• **Dataset extract**:
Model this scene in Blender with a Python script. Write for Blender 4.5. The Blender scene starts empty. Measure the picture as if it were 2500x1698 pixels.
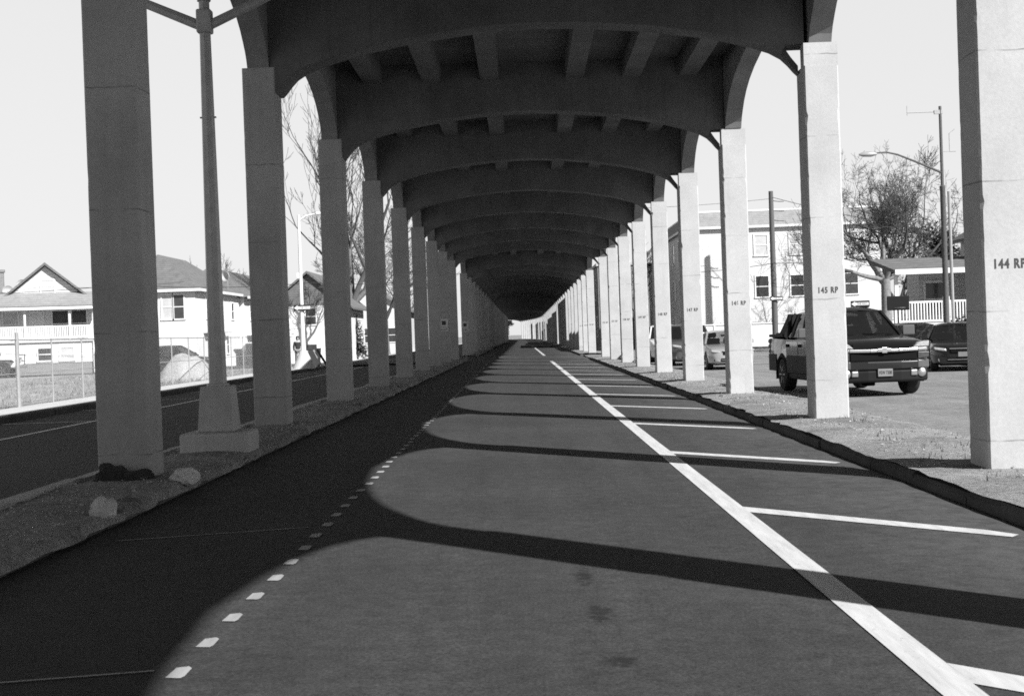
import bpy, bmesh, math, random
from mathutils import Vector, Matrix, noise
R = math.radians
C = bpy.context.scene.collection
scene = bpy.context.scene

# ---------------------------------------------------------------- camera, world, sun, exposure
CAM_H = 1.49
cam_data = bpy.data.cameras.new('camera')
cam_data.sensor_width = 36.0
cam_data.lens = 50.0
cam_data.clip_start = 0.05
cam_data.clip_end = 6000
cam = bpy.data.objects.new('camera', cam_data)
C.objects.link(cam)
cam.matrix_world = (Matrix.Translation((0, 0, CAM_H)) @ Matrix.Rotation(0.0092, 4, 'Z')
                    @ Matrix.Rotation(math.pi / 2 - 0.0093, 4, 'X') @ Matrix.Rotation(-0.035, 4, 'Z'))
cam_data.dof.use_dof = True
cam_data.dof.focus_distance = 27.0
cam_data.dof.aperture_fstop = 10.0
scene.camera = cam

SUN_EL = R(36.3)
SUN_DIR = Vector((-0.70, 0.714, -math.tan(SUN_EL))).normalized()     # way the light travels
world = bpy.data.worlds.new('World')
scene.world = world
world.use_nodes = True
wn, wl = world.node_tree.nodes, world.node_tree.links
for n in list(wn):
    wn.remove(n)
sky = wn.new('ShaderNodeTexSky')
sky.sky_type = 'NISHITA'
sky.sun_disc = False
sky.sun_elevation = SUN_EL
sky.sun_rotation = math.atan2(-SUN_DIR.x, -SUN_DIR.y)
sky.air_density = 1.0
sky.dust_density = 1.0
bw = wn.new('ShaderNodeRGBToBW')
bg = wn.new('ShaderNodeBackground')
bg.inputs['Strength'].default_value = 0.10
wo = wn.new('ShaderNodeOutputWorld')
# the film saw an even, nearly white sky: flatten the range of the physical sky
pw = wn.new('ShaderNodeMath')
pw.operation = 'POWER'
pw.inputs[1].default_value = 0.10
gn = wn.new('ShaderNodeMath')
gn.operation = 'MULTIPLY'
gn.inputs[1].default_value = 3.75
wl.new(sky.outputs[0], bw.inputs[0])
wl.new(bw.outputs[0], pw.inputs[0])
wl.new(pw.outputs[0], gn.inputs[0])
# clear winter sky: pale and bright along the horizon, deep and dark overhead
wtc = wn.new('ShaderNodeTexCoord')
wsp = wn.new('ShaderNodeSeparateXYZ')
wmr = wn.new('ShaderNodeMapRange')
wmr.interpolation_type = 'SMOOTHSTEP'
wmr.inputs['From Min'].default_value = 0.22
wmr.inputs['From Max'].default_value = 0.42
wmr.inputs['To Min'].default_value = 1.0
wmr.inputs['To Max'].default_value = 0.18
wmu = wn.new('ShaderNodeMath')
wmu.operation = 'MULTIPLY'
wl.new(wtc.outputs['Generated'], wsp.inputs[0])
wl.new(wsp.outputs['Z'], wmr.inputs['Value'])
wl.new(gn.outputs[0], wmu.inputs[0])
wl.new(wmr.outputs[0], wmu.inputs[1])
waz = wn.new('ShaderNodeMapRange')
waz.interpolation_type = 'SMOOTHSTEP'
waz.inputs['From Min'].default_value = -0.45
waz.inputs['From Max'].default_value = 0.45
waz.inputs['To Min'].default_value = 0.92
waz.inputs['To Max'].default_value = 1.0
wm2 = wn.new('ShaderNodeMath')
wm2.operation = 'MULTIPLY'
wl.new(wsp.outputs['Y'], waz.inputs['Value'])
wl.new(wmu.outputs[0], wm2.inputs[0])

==

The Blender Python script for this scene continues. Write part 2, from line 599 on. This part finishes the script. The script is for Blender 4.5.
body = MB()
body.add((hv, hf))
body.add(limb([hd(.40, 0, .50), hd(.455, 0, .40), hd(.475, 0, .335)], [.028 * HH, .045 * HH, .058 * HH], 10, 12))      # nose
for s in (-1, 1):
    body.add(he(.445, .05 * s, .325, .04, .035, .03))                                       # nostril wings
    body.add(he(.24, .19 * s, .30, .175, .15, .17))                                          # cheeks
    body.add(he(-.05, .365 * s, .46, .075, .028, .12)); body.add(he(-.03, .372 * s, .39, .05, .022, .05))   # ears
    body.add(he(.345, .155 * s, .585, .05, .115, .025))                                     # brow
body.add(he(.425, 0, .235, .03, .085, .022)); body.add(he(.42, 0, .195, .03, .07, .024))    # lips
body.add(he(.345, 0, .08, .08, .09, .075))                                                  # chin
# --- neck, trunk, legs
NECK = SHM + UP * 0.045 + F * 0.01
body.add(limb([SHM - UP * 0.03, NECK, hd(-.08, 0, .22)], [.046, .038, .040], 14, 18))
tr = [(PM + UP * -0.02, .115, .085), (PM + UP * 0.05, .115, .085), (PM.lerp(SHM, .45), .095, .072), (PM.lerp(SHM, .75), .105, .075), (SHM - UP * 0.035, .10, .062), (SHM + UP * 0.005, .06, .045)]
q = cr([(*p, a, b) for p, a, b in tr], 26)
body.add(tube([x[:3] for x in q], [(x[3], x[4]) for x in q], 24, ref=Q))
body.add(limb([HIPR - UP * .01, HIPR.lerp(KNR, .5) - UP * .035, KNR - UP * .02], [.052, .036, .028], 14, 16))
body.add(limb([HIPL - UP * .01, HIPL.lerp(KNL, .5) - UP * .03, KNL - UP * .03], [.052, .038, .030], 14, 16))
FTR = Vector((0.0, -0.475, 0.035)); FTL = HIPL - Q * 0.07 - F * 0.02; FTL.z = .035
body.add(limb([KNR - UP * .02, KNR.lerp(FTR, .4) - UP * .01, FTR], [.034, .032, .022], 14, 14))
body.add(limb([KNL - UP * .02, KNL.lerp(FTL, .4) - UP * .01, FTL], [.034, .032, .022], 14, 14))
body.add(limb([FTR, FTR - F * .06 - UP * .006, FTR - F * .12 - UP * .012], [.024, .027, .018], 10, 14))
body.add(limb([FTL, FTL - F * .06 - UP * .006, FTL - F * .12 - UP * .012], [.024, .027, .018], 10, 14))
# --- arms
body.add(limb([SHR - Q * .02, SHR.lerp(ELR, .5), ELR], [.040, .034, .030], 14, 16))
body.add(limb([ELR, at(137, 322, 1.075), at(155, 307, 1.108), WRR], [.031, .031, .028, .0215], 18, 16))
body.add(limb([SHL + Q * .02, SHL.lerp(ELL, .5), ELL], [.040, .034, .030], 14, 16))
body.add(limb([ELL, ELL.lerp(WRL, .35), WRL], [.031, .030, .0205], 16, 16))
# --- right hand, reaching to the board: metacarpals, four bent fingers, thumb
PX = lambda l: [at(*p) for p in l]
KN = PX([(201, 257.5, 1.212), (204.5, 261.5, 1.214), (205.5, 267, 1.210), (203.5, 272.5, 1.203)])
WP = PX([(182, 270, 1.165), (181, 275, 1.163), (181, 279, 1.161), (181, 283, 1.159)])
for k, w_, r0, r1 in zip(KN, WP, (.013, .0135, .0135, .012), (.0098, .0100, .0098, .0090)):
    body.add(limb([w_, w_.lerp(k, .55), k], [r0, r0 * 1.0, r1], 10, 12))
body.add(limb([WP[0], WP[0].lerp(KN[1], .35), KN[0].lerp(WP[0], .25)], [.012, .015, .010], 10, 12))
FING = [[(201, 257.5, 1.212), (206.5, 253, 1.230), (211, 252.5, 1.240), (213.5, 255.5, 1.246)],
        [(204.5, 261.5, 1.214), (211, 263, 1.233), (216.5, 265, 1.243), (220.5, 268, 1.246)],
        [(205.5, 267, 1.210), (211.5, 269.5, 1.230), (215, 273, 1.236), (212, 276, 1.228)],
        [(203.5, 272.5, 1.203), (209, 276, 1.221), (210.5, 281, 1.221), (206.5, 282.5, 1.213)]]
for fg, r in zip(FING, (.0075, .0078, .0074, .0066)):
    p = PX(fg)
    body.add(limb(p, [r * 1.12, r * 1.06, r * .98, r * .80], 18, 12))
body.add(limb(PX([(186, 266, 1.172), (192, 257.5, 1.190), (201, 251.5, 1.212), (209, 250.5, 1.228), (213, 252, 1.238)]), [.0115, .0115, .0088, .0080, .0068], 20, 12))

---

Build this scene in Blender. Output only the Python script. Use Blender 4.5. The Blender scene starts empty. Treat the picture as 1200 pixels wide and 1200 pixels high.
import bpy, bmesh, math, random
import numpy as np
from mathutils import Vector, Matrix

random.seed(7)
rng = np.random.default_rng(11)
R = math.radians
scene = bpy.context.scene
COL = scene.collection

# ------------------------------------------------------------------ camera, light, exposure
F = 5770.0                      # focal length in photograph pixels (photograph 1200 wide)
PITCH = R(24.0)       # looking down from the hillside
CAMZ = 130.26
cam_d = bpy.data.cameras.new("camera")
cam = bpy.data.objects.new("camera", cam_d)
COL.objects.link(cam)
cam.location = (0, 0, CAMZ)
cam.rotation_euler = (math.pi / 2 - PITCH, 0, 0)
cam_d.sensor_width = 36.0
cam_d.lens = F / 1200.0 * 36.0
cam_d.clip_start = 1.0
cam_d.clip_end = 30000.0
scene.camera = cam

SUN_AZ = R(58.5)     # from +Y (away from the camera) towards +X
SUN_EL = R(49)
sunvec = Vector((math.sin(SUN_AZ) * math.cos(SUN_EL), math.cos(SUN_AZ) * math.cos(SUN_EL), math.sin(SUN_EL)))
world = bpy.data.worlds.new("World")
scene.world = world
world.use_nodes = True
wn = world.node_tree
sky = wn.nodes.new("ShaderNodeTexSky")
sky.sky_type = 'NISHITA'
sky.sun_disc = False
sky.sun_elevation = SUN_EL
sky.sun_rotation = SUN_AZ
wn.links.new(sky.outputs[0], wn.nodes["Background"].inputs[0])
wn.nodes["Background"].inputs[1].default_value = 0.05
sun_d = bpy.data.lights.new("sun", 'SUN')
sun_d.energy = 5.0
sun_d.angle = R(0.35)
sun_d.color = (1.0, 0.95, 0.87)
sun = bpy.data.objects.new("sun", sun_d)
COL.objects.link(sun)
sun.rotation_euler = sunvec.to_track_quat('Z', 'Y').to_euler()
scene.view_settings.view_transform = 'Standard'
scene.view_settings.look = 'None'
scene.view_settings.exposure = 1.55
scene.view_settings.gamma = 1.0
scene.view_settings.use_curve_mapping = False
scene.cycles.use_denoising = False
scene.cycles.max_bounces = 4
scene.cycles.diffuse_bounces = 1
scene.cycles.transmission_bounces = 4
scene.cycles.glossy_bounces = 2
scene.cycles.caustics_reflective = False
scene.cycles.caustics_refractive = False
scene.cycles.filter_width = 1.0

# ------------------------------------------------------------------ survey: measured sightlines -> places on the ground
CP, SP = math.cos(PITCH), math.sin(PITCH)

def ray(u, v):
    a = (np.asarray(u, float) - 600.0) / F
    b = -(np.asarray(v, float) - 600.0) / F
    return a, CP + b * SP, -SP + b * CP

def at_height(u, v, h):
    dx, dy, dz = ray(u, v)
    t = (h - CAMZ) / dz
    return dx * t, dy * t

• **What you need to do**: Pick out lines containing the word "wide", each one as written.

• **Problem solution**:
Build this scene in Blender. Output only the Python script. Use Blender 4.5. The Blender scene starts empty. Treat the picture as 1200 pixels wide and 1200 pixels high.
F = 5770.0                      # focal length in photograph pixels (photograph 1200 wide)